Tuesday, September 21, 2010

The Introduction

I'm in debate. Let me get that out of the way, since it sometimes seems to monopolize even my friends' descriptions of me. It's not that I'm particularly keen on arguing, although sometimes it does provide me an inner joy to play devil's advocate. There's just something intriguing about debate in that there isn't a wrong argument. There's always going to be a better argument you could have made, but there's support behind even the most gibberish nonsense it can sound persuasive. Al Gore talks of climate change being a global impending doom unless we cut our carbon emissions; however, how many people have heard of the scientists who suggest warming is good because of the carbon dioxide needed to grow plants, or the melting arctic ice caps to release more oil?

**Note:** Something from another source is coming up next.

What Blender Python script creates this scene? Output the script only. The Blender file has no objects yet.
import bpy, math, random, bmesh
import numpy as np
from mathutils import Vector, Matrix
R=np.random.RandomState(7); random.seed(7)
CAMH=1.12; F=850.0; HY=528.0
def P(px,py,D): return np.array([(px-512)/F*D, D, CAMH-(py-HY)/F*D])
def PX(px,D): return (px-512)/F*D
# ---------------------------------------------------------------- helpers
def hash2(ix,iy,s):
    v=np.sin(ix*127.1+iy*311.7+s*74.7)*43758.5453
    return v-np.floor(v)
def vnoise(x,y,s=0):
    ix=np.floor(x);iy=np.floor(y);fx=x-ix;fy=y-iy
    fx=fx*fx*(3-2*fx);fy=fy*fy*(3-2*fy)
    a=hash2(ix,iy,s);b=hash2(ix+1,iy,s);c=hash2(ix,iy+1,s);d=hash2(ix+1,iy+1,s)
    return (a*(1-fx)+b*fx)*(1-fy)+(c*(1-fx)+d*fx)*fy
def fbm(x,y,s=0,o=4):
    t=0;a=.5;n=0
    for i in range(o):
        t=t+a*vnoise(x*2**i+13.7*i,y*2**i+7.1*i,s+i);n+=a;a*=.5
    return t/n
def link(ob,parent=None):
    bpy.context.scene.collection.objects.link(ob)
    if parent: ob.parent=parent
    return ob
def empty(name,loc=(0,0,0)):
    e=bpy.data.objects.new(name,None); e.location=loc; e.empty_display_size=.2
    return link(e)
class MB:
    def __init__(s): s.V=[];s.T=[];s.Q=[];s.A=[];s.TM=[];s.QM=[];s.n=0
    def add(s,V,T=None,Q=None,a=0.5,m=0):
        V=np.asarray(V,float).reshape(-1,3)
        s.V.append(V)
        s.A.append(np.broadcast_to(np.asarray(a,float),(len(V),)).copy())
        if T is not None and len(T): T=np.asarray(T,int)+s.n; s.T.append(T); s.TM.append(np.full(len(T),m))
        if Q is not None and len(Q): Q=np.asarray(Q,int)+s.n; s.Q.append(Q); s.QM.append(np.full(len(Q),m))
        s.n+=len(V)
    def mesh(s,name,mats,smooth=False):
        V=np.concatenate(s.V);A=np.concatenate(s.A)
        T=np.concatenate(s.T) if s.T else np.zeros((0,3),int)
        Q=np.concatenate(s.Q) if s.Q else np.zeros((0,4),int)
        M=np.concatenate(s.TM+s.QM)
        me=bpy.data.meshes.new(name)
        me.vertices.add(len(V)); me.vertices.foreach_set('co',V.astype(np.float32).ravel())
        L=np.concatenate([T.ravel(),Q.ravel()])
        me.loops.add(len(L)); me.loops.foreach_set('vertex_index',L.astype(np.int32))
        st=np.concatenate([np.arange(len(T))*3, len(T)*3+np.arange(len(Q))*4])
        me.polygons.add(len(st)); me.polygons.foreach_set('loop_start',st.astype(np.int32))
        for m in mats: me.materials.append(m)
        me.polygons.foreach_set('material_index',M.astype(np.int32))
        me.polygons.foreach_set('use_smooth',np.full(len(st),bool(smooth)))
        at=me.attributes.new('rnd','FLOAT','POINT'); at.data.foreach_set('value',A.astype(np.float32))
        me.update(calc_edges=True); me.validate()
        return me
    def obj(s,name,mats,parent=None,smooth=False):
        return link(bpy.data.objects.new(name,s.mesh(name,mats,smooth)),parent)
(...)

I don't want to try to convince people that they're wrong. Yet, I want them to question how they know they're not wrong. I don't think enough people think critically about an issue they claim to support. What assumptions behind issues like climate change do I make when I proclaim how proud I am for making an 'eco-conscious' decision? That it's bad? Says who?
Are those assumptions bad?
Well, we'll see each topic... I'll try tackling the most relevant/recent current events first but feel free to suggest an issue in the comments section!